Georgetown students demand to abolish campus police, even with DC crime on the rise

Students at Georgetown University are attempting to abolish the campus police department.

Meanwhile, homicides in Washington, D.C. have been on the rise for the past three years.

The Georgetown University Student Association established a new “working group” focused on abolishing the university police department despite rising crime in the nation’s capital.

The GU Student Association “advocates for student interests/initiatives and improves the student experience” at Georgetown University. To accomplish these goals, the Georgetown University Police Department Abolition Working Group was created as a subcommittee of the Policy and Advocacy Committee, according to the Georgetown Hoya.

The group’s stated goal is to “abolish” the Georgetown University Police Department.

In an update on the Georgetown University Student Association’s Instagram page, the group said, “Hey folks! Wondering what GUSA Senate is currently doing? The GUPD Abolition working group is doing some amazing work, committed & dedicated to conducting research about abolition and hosting weekly meetings.”

“Are you interested in learning more about abolition and how that can look at Georgetown? Abolition is the future & we would love all hands on deck,” the post continues.

The working group acknowledged that this is not an immediately attainable goal. In the meantime, the abolition group said it hopes to prepare the university community and engage university leadership in a discussion about the eventual change.

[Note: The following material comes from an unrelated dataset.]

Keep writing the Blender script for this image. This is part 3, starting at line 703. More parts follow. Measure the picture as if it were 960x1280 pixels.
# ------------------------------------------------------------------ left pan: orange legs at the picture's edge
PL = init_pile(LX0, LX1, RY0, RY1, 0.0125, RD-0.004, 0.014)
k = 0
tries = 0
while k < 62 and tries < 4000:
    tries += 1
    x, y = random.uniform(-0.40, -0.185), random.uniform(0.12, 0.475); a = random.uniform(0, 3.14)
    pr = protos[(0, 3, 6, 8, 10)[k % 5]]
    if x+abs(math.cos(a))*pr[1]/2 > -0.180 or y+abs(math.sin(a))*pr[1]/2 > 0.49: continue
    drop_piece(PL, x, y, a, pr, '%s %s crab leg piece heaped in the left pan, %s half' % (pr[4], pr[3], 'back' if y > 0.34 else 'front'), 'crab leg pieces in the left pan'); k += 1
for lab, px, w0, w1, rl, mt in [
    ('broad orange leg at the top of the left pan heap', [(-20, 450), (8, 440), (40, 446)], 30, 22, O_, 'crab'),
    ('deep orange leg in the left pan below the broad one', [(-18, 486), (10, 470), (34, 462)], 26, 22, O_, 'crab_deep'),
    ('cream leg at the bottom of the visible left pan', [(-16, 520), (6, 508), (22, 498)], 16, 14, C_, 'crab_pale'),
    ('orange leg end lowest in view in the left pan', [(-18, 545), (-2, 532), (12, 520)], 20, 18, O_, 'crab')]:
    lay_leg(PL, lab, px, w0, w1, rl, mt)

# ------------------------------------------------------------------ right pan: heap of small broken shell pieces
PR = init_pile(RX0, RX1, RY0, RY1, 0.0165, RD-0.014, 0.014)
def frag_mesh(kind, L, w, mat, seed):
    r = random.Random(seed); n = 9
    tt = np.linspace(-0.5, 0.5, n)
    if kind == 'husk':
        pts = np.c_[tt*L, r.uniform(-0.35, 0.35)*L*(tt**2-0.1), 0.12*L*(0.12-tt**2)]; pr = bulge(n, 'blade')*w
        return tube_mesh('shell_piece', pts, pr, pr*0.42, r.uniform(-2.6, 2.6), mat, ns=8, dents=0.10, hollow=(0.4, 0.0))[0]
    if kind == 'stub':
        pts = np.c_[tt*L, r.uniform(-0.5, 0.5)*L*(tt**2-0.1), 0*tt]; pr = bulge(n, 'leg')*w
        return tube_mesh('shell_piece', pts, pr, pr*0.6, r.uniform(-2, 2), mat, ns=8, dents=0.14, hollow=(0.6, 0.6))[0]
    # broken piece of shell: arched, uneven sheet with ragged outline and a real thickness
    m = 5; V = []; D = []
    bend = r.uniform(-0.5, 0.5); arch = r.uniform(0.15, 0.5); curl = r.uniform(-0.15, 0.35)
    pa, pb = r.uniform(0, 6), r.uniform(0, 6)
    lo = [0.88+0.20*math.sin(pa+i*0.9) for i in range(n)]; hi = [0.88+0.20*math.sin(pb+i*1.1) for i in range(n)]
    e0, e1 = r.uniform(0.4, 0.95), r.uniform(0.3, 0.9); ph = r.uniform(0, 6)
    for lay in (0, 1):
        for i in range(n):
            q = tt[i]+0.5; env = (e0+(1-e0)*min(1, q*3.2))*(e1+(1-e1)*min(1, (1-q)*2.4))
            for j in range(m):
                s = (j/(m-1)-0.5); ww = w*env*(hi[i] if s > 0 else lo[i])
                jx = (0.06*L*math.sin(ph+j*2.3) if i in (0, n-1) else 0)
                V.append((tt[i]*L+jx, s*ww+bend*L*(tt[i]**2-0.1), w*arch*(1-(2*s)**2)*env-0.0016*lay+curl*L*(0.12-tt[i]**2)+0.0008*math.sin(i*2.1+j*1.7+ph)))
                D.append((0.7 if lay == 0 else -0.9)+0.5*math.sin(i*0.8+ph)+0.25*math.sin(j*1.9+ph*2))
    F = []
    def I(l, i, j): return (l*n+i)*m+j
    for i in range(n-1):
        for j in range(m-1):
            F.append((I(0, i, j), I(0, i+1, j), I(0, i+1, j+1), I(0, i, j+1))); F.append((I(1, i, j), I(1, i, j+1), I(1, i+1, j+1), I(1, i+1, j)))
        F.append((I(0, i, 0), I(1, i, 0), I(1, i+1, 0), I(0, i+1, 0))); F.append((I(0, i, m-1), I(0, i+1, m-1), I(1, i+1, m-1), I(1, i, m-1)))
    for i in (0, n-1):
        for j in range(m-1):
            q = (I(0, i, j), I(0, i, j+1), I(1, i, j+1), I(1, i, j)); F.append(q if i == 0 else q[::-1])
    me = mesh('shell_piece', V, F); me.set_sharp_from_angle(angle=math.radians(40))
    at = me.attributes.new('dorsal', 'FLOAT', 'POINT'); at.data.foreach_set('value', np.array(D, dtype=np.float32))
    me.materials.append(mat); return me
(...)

“I do not even know if I am going to see abolition at this university by the time I graduate, which is fine,” the group’s organizer Makayla Jeffries told The Hoya.

“But at least for me, and I know for a lot of people in the working group, the work will never stop. The work for abolition, the work for getting resources for people, the work for building communities of care, that is never going to stop. We are all just in it for the long haul,” she continued.

[RELATED: Student newspaper outraged after campus police include suspect’s race in crime alert]

The group’s founding comes amid allegations from students that GUPD engages in differential treatment for students of color, according to the school newspaper.

However, as of 2019, 201 bias-related incident reports were filed in the previous five years but only one was filed against GUPD, according to the article.

GUPD has been a center of controversy on campus for years now.

For the past several years, GUPD officers have not carried firearms by their sides. They are only equipped with pepper spray and batons. In 2018, a pro-gun student group called GU Advocates for Responsible Defense sent a letter to GU President John DeGioia “respectfully demand[ing]” that firearms be reinstated for campus police.

In summer 2020, aen calling for Georgetown University to “end all contracts and relationships with police departments” garnered nearly 9,000 signatures. In response, the Student Association passed a resolution in favor of reducing the number of police contracts.

[RELATED: UW-Madison student gov gets in on the left’s ‘defund the police’ action]

According to Washington D.C. police statistics, homicides are on the rise. For the past three years, there has been a steady increase in the number of homicides committed in the District, with that trend projected to continue.

2020 was the deadliest year for the District since 2004 with 198 recorded homicides.

In light of these statistics, GU senior Rowan Saydlowski told Campus Reform that abolishing the campus police department would be a “terribly dangerous proposal.”

“With the large number of violent crimes in the Georgetown area that the university sends us alerts about, the majority of students on campus are very glad to have GUPD there to help keep us safe,” he continued.

GUSA and the GUPD Abolition Working Group did not respond to Campus Reform’s question about who will protect students from this rising crime should GUPD be abolished.

Georgetown University did not respond to Campus Reform’s request for comment.